DATASET EXCERPT:
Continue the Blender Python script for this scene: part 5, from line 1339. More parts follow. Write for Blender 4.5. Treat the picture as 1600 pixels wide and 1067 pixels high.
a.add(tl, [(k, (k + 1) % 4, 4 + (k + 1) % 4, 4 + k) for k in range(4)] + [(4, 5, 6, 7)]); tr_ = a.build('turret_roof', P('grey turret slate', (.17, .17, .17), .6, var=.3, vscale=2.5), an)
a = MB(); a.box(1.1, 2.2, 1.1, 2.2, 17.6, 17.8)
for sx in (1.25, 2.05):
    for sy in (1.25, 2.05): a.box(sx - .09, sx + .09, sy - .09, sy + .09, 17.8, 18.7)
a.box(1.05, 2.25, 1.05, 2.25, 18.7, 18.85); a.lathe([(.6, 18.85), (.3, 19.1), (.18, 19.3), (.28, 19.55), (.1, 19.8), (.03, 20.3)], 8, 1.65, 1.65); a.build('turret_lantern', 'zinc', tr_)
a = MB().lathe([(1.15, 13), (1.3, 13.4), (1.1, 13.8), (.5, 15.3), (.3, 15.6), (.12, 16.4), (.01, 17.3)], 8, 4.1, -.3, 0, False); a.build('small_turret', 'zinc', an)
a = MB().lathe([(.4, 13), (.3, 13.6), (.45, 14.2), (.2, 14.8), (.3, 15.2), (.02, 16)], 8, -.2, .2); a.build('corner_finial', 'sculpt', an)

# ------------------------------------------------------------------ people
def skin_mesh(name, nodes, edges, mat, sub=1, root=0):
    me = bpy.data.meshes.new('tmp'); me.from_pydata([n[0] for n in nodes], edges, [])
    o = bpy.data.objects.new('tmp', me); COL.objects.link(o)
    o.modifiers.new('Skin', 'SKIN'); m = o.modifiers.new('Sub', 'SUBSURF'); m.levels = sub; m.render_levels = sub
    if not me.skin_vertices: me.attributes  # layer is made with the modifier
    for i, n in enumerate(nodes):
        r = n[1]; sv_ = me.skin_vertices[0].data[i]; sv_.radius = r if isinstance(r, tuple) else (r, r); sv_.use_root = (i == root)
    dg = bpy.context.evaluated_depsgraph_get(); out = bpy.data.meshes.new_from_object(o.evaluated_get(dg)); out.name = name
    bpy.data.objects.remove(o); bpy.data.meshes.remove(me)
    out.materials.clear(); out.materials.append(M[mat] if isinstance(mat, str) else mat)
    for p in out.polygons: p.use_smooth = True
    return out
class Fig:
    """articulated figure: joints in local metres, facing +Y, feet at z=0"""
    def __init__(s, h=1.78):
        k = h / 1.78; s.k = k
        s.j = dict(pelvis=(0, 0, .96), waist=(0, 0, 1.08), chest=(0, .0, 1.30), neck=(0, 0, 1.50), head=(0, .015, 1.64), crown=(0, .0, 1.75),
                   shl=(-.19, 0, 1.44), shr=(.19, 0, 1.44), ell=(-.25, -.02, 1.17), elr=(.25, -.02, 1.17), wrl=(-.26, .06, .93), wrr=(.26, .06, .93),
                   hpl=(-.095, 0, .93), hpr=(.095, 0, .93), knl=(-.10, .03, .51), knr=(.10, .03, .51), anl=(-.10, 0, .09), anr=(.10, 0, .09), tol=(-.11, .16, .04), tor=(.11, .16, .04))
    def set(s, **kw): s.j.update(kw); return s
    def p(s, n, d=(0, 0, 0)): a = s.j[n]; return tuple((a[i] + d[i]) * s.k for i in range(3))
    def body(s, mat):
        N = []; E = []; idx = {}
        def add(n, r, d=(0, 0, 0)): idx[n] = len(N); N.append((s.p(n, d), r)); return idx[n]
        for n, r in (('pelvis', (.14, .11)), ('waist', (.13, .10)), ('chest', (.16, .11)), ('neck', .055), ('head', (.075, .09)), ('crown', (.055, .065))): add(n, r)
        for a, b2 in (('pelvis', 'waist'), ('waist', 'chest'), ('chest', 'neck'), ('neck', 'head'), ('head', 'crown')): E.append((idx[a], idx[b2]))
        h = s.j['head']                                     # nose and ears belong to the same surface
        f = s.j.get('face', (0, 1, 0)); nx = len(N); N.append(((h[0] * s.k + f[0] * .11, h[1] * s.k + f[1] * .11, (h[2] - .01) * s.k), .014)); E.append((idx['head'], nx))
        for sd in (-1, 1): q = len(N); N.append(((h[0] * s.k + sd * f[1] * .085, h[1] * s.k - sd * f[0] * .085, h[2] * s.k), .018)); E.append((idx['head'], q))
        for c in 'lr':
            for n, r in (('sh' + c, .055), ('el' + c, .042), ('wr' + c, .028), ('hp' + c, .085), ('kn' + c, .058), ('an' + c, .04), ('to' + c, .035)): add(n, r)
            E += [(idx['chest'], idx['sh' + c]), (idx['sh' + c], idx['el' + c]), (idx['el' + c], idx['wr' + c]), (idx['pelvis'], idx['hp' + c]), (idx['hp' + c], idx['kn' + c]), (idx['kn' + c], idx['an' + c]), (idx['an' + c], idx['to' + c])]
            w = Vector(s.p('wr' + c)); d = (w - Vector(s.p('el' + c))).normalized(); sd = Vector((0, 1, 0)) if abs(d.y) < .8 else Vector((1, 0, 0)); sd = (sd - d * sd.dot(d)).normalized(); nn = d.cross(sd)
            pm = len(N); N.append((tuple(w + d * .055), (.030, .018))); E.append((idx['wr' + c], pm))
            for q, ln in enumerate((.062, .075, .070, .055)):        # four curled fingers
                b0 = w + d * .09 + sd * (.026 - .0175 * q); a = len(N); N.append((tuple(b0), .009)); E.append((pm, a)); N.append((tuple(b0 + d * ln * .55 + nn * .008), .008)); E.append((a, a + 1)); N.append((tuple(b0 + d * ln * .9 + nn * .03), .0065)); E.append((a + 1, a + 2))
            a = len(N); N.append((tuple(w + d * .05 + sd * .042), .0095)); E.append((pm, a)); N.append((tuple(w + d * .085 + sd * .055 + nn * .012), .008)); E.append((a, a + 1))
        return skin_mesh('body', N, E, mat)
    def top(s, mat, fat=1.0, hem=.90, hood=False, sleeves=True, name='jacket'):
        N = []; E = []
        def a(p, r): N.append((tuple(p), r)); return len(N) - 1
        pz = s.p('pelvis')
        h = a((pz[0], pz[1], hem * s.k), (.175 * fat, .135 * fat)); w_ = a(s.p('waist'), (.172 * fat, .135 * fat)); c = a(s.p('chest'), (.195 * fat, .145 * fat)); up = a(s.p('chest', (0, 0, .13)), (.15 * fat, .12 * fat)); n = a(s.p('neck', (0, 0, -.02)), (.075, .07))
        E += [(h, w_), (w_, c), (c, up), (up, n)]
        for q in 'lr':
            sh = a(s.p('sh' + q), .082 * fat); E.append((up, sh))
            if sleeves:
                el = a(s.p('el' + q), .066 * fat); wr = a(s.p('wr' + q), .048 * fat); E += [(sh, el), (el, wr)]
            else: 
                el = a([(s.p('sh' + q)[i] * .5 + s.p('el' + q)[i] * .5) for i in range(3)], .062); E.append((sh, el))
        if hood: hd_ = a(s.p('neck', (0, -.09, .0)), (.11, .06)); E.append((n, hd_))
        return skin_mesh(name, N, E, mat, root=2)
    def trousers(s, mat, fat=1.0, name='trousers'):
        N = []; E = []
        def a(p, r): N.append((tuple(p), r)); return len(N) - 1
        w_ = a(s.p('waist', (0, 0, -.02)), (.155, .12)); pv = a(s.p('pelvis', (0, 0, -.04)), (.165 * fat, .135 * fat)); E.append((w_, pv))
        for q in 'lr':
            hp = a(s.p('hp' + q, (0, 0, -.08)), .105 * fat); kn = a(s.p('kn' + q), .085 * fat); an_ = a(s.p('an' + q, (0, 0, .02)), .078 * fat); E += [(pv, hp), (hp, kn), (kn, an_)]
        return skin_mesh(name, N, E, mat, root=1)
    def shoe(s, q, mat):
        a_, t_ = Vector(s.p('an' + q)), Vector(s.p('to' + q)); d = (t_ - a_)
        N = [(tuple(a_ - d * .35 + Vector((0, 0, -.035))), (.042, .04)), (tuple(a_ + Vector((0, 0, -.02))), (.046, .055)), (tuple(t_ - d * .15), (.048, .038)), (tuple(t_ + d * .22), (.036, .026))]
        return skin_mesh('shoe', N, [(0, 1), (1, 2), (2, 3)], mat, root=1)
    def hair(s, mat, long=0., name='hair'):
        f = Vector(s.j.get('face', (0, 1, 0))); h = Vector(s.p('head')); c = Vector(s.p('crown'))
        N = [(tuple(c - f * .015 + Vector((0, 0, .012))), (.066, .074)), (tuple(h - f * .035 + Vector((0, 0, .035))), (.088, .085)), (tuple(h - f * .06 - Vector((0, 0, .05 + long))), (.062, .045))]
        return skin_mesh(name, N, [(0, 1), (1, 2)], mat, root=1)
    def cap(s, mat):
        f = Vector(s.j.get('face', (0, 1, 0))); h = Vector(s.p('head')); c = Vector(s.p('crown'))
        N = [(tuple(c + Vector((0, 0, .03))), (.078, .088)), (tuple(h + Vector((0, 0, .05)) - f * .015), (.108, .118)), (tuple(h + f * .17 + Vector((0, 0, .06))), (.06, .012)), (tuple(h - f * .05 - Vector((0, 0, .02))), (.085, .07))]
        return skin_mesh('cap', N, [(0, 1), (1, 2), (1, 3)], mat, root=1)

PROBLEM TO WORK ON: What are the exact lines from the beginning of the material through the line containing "a.build('corner_finial', 'sculpt', an)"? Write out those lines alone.

RESULT FOR THIS TASK:
Continue the Blender Python script for this scene: part 5, from line 1339. More parts follow. Write for Blender 4.5. Treat the picture as 1600 pixels wide and 1067 pixels high.
a.add(tl, [(k, (k + 1) % 4, 4 + (k + 1) % 4, 4 + k) for k in range(4)] + [(4, 5, 6, 7)]); tr_ = a.build('turret_roof', P('grey turret slate', (.17, .17, .17), .6, var=.3, vscale=2.5), an)
a = MB(); a.box(1.1, 2.2, 1.1, 2.2, 17.6, 17.8)
for sx in (1.25, 2.05):
    for sy in (1.25, 2.05): a.box(sx - .09, sx + .09, sy - .09, sy + .09, 17.8, 18.7)
a.box(1.05, 2.25, 1.05, 2.25, 18.7, 18.85); a.lathe([(.6, 18.85), (.3, 19.1), (.18, 19.3), (.28, 19.55), (.1, 19.8), (.03, 20.3)], 8, 1.65, 1.65); a.build('turret_lantern', 'zinc', tr_)
a = MB().lathe([(1.15, 13), (1.3, 13.4), (1.1, 13.8), (.5, 15.3), (.3, 15.6), (.12, 16.4), (.01, 17.3)], 8, 4.1, -.3, 0, False); a.build('small_turret', 'zinc', an)
a = MB().lathe([(.4, 13), (.3, 13.6), (.45, 14.2), (.2, 14.8), (.3, 15.2), (.02, 16)], 8, -.2, .2); a.build('corner_finial', 'sculpt', an)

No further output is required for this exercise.